Hooda's blog

Success metric is the hammer

If you need just one metric to judge anything in your professional life, it's the success metric.

Let's define the term so that we are on the same page: A success metric is a quantifiable measure you choose in advance to assess whether an effort has achieved its goal within a pre-defined timeline.

A few things to note:

  • It's a singular (success metric) and not plural (success metrics). You will need additional supporting metrics to measure other aspects, but keep the success metric as the primary metric (north star). Some orgs/folks come up with a multitude of metrics to dilute the importance of any single one. You might have seen folks glossing over the 2 metrics that aren't great, but hey, look here, these 9 are working well.

  • State the success metric in dollars. It can be revenue earned, cost saved, or any other metric converted into dollars. A Dollar metric has 2 benefits:

    • It's tough to game the dollar metric. People will intentionally or unconsciously game metrics, but when it comes to a dollar figure, they will be more cautious. Fudging a dollar metric is a fraud, but slicing and dicing the data (by cohort, segment, channel, etc.) to get more impressive numbers of active users, time saved by this feature, etc., is common.

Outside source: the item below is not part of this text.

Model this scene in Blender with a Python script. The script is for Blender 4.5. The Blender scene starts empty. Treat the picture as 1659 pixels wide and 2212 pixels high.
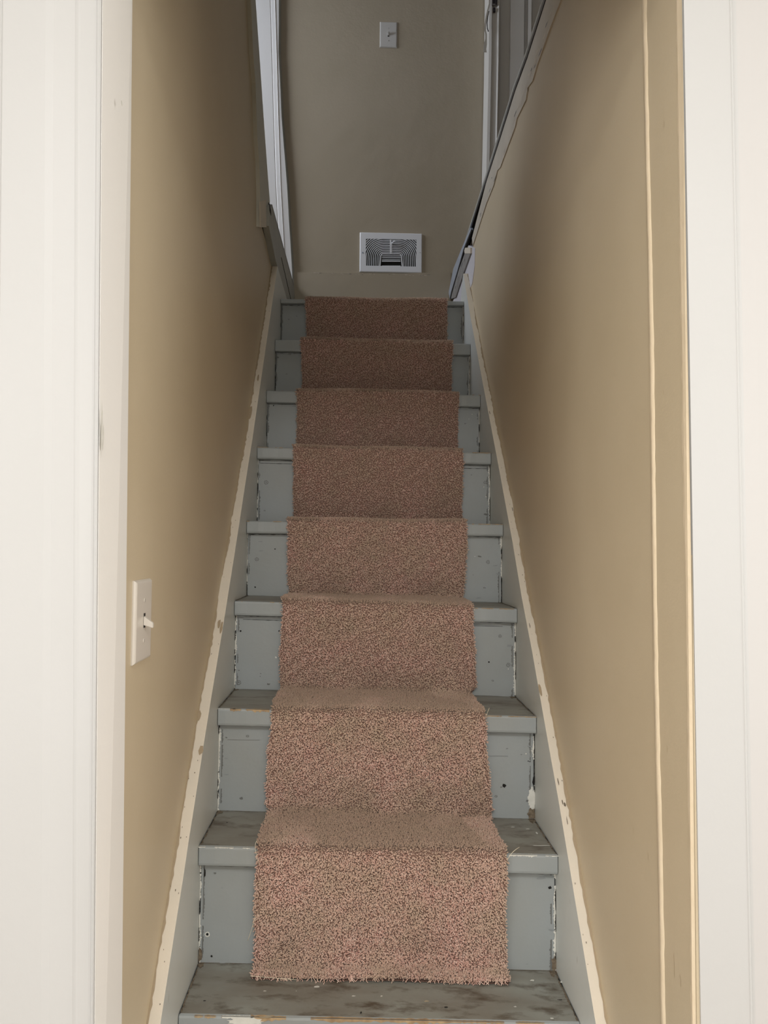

    • Even if the dollar figure is a derivative metric, it will bring rigor to your evaluation. For example, it's very easy to claim that this feature saved users 1 hour a day. At $35/hr, this translates to a $770 monthly saving ($35 * 22 days) for the user. If you save customers $770, you can charge them 10% of that amount ($77). If you can't charge customers that amount, there is an issue somewhere; either with the 1-hour-per-day effort-saving claim or something else. Dollar metric pushes you to analyze more rigorously and question glib metrics.

When you communicate the success metric to your team and stakeholders, you bring accountability to the forefront. Everyone involved knows from day 1 what you intend to achieve. It pushes everyone to think and communicate more clearly, execute swiftly, and hold each other accountable.

A well-published categorical success metric makes things binary: either you succeed, or you fail. To learn and improve in life, this binary outcome is really important because, most of the time, things go on, with people hopping from one thing to another without any outcome.

A success metric should always have a time frame. A success metric without a timeline is just a dream. Setting a timeline will bring focus and urgency, and a checkpoint to assess the outcome. If more time is required, reassess the success metric and (always) define the new timeline.

The proverb "To a man with a hammer, every problem is a nail." suggests that you should not rely solely on one tool (i.e., a hammer) as a hammer may not be the right tool in every context. You can have supporting tools or metrics, but if you were to pick just one tool at the workplace, then a success metric is the way to go.